The Campaign Spot

The DLC Meets Its Match, Five Years Later

Way back in 2005, Markos Moulitsas of the liberal Daily Kos was quite irked with the centrist Democratic Leadership Council, and declared:

Two more weeks, folks, before we take them on, head on. No calls for a truce will be brooked. The DLC has used those pauses in the past to bide their time between offensives. Appeals to party unity will fall on deaf ears (it’s summer of a non-election year, the perfect time to sort out internal disagreements). We need to make the DLC radioactive. And we will. With everyone’s help, we really can. Stay tuned.

He was going to make them “radioactive.” To think, if a conservative had said it, it would be considered encouraging dirty-bomb attacks.
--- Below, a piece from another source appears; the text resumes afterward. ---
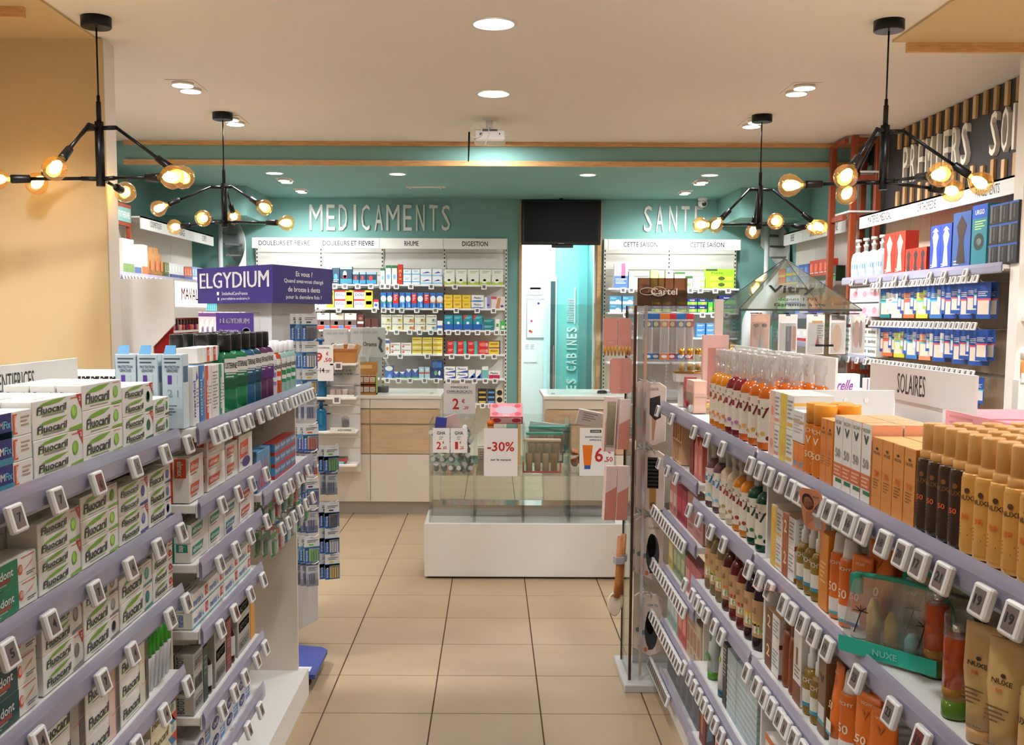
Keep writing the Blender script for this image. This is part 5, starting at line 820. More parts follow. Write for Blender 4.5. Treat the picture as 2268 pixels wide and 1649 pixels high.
for k, (x, z) in enumerate([(.515, 1.635), (.578, 1.635), (.565, 1.46)]):
    w, h = (.06, .125) if k < 2 else (.095, .155); m = MB(); m.prism([(.1 * w, 0), (.9 * w, 0), (w, .06 * h), (w, .94 * h), (.92 * w, h), (.08 * w, h), (0, .94 * h), (0, .06 * h)], (-w / 2, 0, -h), X1, Z1, -.014, PK1); m.text('CARTEL', 0, -h * .86, w * .3, .005, (0, -.0005, 0), X1, Z1, K(240, 210, 200))
    if k < 2:
        for q in range(4): m.loft([(-h - .04, .003, .003), (-h, .010, .010)], K(206, 146, 60), 6, cx=-.022 + .015 * q, cy=.007)
    o = m.build('bath_glove_pack', None, (x, 4.53, z), .0 + .06 * k); tag(o, 'dusty pink flat pack on the left of the brush stand, %s' % ('upper left', 'upper right', 'lower large')[k], 'pack')
for k, (x, z, h) in enumerate([(.525, 1.29, .24), (.585, 1.28, .22), (.53, .985, .24), (.583, .985, .24)]):
    m = MB(); w = .05; m.box(-w / 2, w / 2, 0, .035, -h, 0, K(240, 214, 204)); prints(m, [('p', [(0, 0), (1, 0), (1, .62), (0, .5)], (216, 140, 124))] if k != 0 else [('r', .1, .08, .9, .92, (176, 166, 140)), ('r', .16, .12, .84, .88, (214, 196, 160)), ('p', [(0, 0), (.1, 0), (.1, .6), (0, .5)], (216, 140, 124))], w, h, lambda a, z_, l: (a - w / 2, -l, z_ - h)); prints(m, [('p', [(0, 0), (1, 0), (1, .6), (0, .6)], (216, 140, 124))], .035, h, lambda a, z_, l: (w / 2 + l, a, z_ - h)); o = m.build('skin_brush_box', None, (x, 4.51, z), .22); o.rotation_euler = (0, .04, .22); tag(o, 'white and pink slim box hanging left of the brush stand, %s' % ('upper with window', 'upper narrow', 'lower left', 'lower right')[k], 'box')
wb = MB(); wb.tube([(0, 0, 0), (0, 0, -.2), (0, 0, -.27)], [.012, .012, .016], mat('brush_wood', (190, 120, 60), .45, noise=.15, scale=20, stretch=(1, 1, 8)), 10); wbm = wb.mesh('bath_brush')
hd = MB(); hd.loft([(-.008, .030, .048), (.004, .032, .052), (.008, .028, .048)], K(226, 206, 180), 18); hdm = hd.mesh('brush_head'); br = MB(); br.loft([(-.024, .024, .042), (-.009, .028, .046)], mat('bristle', (206, 170, 116), .8, noise=.3, scale=120), 18); brm = br.mesh('bristles')
for k, (x, y, rz) in enumerate([(.565, 4.47, .3), (.588, 4.52, -.2)]):
    o = put('bath_brush', wbm, None, (x, y, .68)); o.rotation_euler = (0, .05, rz); tag(o, 'wooden handled bath brush hanging at the foot of the brush stand, %s' % ('front', 'rear'), 'brush') if False else tag(o, 'wooden handled bath brush hanging low on the brush stand, %s of two' % ('front', 'rear')[k], 'brush')
    h1 = put('brush_head', hdm, o, (-.012, -.004, -.30)); h1.rotation_euler = (math.pi / 2 - .2, 0, 0); h2 = put('bristles', brm, o, (-.012, -.008, -.30)); h2.rotation_euler = (math.pi / 2 - .2 , math.pi, 0)
    s = MB(); s.box(-.02, .02, -.016, .016, -.12, -.09, GREY); s.build('holder', o)
# ---------------------------------------------------------------- pyramid topped stand
e = empty('pyramid_stand', (1.555, 5.55, 0)); tag(e, 'clear stand with glass pyramid top and black script lettering', 'display stand')
w2 = .31; GP = glassy('pyramid_glass', (.84, .92, .9), .5, .04, .05, (120, 150, 146))
m = MB(); m.add([(-w2, -w2, 1.68), (w2, -w2, 1.68), (w2, w2, 1.68), (-w2, w2, 1.68), (0, 0, 1.95)], [(0, 1, 4), (1, 2, 4), (2, 3, 4), (3, 0, 4)], GP)
for a in [(-w2, -w2), (w2, -w2), (w2, w2), (-w2, w2)]: m.tube([(a[0], a[1], 1.68), (0, 0, 1.95)], .002, K(50, 60, 58), 5)
m.box(-w2, w2, -w2, -w2 + .006, 1.672, 1.682, K(50, 60, 58)); py = m.build('pyramid', e)
m = MB(); Vv = Vector((0, w2, .27)).normalized(); O = Vector((0, -w2 - .002, 1.68)); m.text('Vitry', -.02, .15, .24, .075, O, X1, Vv, INK, True, .002, .25); m.text('depuis 1795', 0, .075, .2, .03, O, X1, Vv, INK, False, .002, .2); m.text('Garantie à vie', 0, .035, .26, .025, O, X1, Vv, INK, True, .002, .2); m.build('lettering', py)
m = MB()
for sx in (-.28, .0, .28): m.box(sx - .004, sx + .004, -.2, .2, .3, 1.68, glassy('clear_edge', (.75, .8, .8), .3, .04, .1, (120, 130, 130)))
m.build('panel', e); m = MB(); m.loft([(0, .25, .25), (.03, .25, .25), (.05, .06, .06), (.3, .05, .05)], STEEL, 24); m.build('base', e)
vp = [[('r', 0, 0, 1, 1, (206, 160, 140)), ('e', .5, .55, .4, .5, (214, 170, 146)), ('e', .3, .72, .14, .05, (60, 40, 40)), ('e', .72, .72, .14, .05, (60, 40, 40)), ('p', [(.42, .05), (.58, .05), (.54, .6)], (120, 190, 200))], [('r', .4, .05, .7, .7, (40, 40, 70)), ('r', .5, .3, .58, .8, (190, 196, 200)), ('r', .75, .1, .95, .7, (206, 130, 110))], [('p', [(.5, .2), (.75, .2), (.65, .5)], (170, 40, 50)), ('r', .3, .78, .9, .84, (190, 140, 70)), ('l', .6, .7, .95, 6, .06, (120, 110, 100))], [('e', .45, .4, .3, .36, (206, 160, 120)), ('r', .1, .86, .9, .98, (110, 100, 100))], [('e', .4, .5, .22, .36, (190, 120, 110)), ('e', .7, .5, .12, .36, (110, 80, 80))]]
for k, (x, y) in enumerate([(-.20, -.30), (-.06, -.30), (.08, -.30), (.20, -.28), (.33, -.2)]):
    kd = blister(.095, .2, (222, 214, 208), vp[k], (.08, .04, .92, .8), name='manicure_pack'); spawn(kd, (1.555 + x, 5.55 + y, 1.655), .15 * k - .2, 'hanging manicure tool pack under the glass pyramid, %s from left' % nth(k), 'tool pack', 'tool packs under the pyramid')
    m = MB(); m.tube([(x, y - .01, 1.66), (x, y + .2, 1.66)], .003, BLACK, 5); m.build('display_hook', e)
for z in (1.5, 1.42): m = MB(); m.tube([(.07, -.34, z), (.16, -.34, z)], .006, BLACK, 6); m.build('display_hook', e)
# ================================================================== COUNTERS
LAM = mat('counter_laminate', (226, 218, 206), .4, noise=.015, scale=3); OAKP = mat('counter_oak', (204, 176, 142), .5, noise=.1, scale=4, stretch=(1.5, 10, 14))
def counter(x0, x1, joint, label):
    e = empty('service_counter', (0, 0, 0)); tag(e, label, 'counter'); Y0, Y2 = 8.43, 9.2
    m = MB(); m.box(x0 + .02, x1 - .02, Y0 + .02, Y2, .1, .955, LAM); m.build('carcass', e); m = MB(); m.box(x0 + .03, x1 - .03, Y0 + .05, Y2, 0, .1, mat('plinth_grey', (180, 174, 168), .3, .3)); m.build('plinth', e)
    m = MB(); m.bev(x0 - .01, x1 + .01, Y0 - .01, Y2 + .02, .955, .985, mat('worktop_white', (238, 236, 228), .25), .003); m.build('worktop', e)
    xs = [x0] + joint + [x1]
    for a, b in zip(xs[:-1], xs[1:]):
        for (z0, z1, mt) in [(.105, .497, LAM), (.503, .738, OAKP), (.752, .868, OAKP), (.876, .952, LAM)]: m = MB(); m.bev(a + .002, b - .002, Y0, Y0 + .02, z0, z1, mt, .002); m.build('front_panel', e)
    return e
counter(-2.2, -.425, [-1.0], 'white and oak service counter on the left with a glass screen'); counter(.43, 1.75, [1.2], 'white and oak service counter on the right before the doorway')
for k, (x0, x1, z1) in enumerate([(-1.08, -.46, 1.7), (.455, 1.12, 1.73)]):
    m = MB(); m.box(x0, x1, 8.62, 8.626, .986, z1, GLASS); o = m.build('glass_screen'); tag(o, 'clear protective screen standing on the %s counter' % ('left', 'right')[k], 'screen')
    q = MB()
    for x in (x0 + .04, x1 - .06): q.box(x, x + .03, 8.6, 8.65, .9855, .992, CHROME)
    q.build('foot', o)
# slat wall beside the left counter with little shelves
e = empty('slatwall_unit', (0, 0, 0)); tag(e, 'white slatted panel with small shelves fixed to the left counter', 'shelving')
m = MB(); m.box(-1.62, -1.075, 8.385, 8.412, .36, 1.3, SHELFW); sp = m.build('panel', e)
for z in (.55, .64, .83, .9, 1.06, 1.15): q = MB(); q.box(-1.62, -1.075, 8.3835, 8.3845, z, z + .012, CHROME); q.build('slat_groove', sp)
for z in (1.255, .985, .712, .445): m = MB(); m.bev(-1.62 if z < 1.2 else -1.29, -1.08, 8.19, 8.384, z - .018, z, SHELFW, .003); m.build('shelf', e)
for x, z in [(-1.22, 1.235), (-1.235, .965)]: m = MB(); m.box(x - .03, x + .03, 8.183, 8.189, z - .03, z + .03, TAGW); m.rect(.012, .012, .048, .048, (x - .03, 8.183, z - .03), X1, Z1, SCR); m.build('price_tag', e)
bluepump = bottle([(0, .95), (.02, 1), (.62, 1), (.7, .8), (.74, .4)], .042, .24, (16, 104, 150), [(.74, .35), (.82, .35), (.83, .5), (.86, .5), (.865, .3), (.95, .3), (.955, .75), (1, .7)], (.2, .6), [('l', .2, .8, .8, 4, .12, (120, 190, 220))], 2.6, .028, K(20, 90, 150, .3), 'pump_bottle', 16, 1.6, .1, (24, 116, 164))
for z, nm in [(.987, 'upper'), (.714, 'lower')]:
    for k, x in enumerate((-1.465, -1.372)): spawn(bluepump if z < .9 else bottle([(0, .95), (.02, 1), (.72, 1), (.78, .8), (.8, .4)], .045, .46, (16, 104, 150), [(.8, .35), (.86, .35), (.865, .5), (.89, .5), (.895, .3), (.95, .3), (.955, .7), (1, .66)], (.2, .5), [('l', .2, .8, .8, 4, .1, (120, 190, 220))], 2.6, .03, K(20, 90, 150, .3), 'pump_bottle', 16, 1.6, .1, (24, 116, 164)), (x, 8.24, z), 0, 'blue pump bottle on the slatted panel, %s shelf, %s' % (nm, ('left', 'right')[k]), 'bottle', 'blue pump bottles')
sheet((-1.345, 8.19, 1.115), .17, .285, [('t', 'BIODERMA', .5, .92, .7, .05, (150, 150, 156)), ('t', '9', .34, .66, .3, .26, RD), ('t', '€', .72, .76, .12, .1, RD), ('t', ',50', .74, .58, .36, .13, RD), ('t', '14', .48, .3, .2, .14, INKC), ('t', ',20', .72, .26, .16, .07, INKC), ('r', .22, .29, .86, .3, INKC)], 'white price card reading nine fifty before the blue pump bottles')
m = MB(); m.prism([(0, 0), (.19, 0), (.205, .11), (-.015, .11)], (-1.285, 8.36, 1.2565), X1, Z1, .14, mat('kraft_box', (186, 124, 66), .7, noise=.08, scale=20)); o = m.build('kraft_basket'); tag(o, 'brown kraft tray of small sample packs on the slatted panel', 'tray')
m = MB(); m.prism([(-.01, .09), (.2, .09), (.207, .112), (-.017, .112)], (-1.285, 8.362, 1.2565), X1, Z1, .144, mat('kraft_box_rim', (166, 106, 54), .7)); m.build('rim', o)
for k in range(5): q = MB(); q.box(-.03, .03, -.01, .01, 0, .09, K(*[(236, 226, 214), (226, 240, 244), (190, 130, 70), (240, 236, 230), (206, 170, 120)][k])); t = q.build('sample_pack', None, (-1.25 + .036 * k, 8.28 + .02 * (k % 3), 1.315)); t.rotation_euler = (.2, .15 * (k - 2), .2 * k); tag(t, 'small sample pack sticking out of the kraft tray, %s from left' % nth(k), 'pack')
e2 = empty('acrylic_tray', (-1.2, 8.22, .987)); tag(e2, 'clear acrylic tray of goat milk soaps with lettered lid', 'tray'); m = MB(); m.box(-.12, .1, 0, .004, 0, .06, CLEAR); m.box(-.12, -.116, .004, .16, 0, .1, CLEAR); m.box(.096, .1, .004, .16, 0, .1, CLEAR); m.box(-.12, .1, 0, .16, 0, .004, CLEAR); m.box(-.12, .1, -.001, 0, .0, .016, K(236, 230, 222)); m.build('tray', e2); m = MB(); m.prism([(0, 0), (.22, 0), (.22, .15), (0, .15)], (-.12, .05, .1), X1, (0, .5, .86), .003, FILM); m.text('LAIT DE', .0, .12, .13, .018, (0, .05, .1), X1, (0, .5, .86), INK, True, .001); m.text('CHEVRE', .0, .09, .15, .02, (0, .05, .1), X1, (0, .5, .86), INK, True, .001); m.build('lid', e2)
for k in range(4): t = put('soap_bar', MB().bev(-.02, .02, -.03, .03, 0, .05, K(*[(236, 206, 196), (226, 190, 180), (240, 226, 214), (206, 176, 160)][k]), .004).mesh('soap_bar'), None, (-1.28 + .05 * k, 8.29, .992)); tag(t, 'wrapped soap bar in the clear tray, %s from left' % nth(k), 'soap')
m = MB(); m.loft([(-.005, .01, .01), (.01, .026, .02), (.05, .03, .022), (.075, .024, .018), (.085, .008, .008)], K(54, 48, 48), 14); o = m.build('hair_brush', None, (-1.185, 8.32, .717)); tag(o, 'dark oval brush in clear wrap on the slatted panel', 'brush'); m = MB(); m.loft([(-.003, .03, .024), (.09, .034, .026), (.105, .018, .01)], FILM, 12); m.build('wrap', o)
m = MB(); m.box(-1.29, -1.09, 8.185, 8.188, .70, .745, K(238, 232, 222)); o = m.build('shelf_talker'); tag(o, 'white shelf strip with dark wording below the dark brush', 'sign'); q = MB(); q.text('ACETAMINE', -1.175, .724, .11, .014, (0, 8.1846, 0), X1, Z1, K(40, 70, 110)); q.build('lettering', o)
for k in range(2): t = carton(.26, .02, .14, [(150, 190, 190), (190, 70, 60)][k], top=[(120, 180, 190), (70, 60, 60)][k], name='magazine'); spawn(t, (-1.32 + .03 * k, 8.22, .446 + .021 * k), .1 * k, 'stacked magazine on the lowest slatted panel shelf, %s' % ('under', 'upper')[k], 'magazine')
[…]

We scoffed. But no more. Apparently Kos really has perfected the promised radioactive superweapon. Ben Smith:

The Democratic Leadership Council, the iconic centrist organization of the Clinton years, is out of money and could close its doors as soon as next week, a person familiar with the plans said Monday . . .  Its website currently leads a Harold Ford op-ed from last November, titled, “Yes we can collaborate.” It lists as its staff just four people, and has only one fellow. Recent tax returns weren’t immediately publicly available, but returns from 2004-2008 show a decline in its budget from $2.6 million to $1.5 million, and a source said funding further dried up during the financial crisis that began nine months before Reed took over.

Could the long-promised superweapon be real? I felt a great disturbance in the Force, as if millions dozens of centrist Democrats suddenly cried out in terror and were suddenly silenced.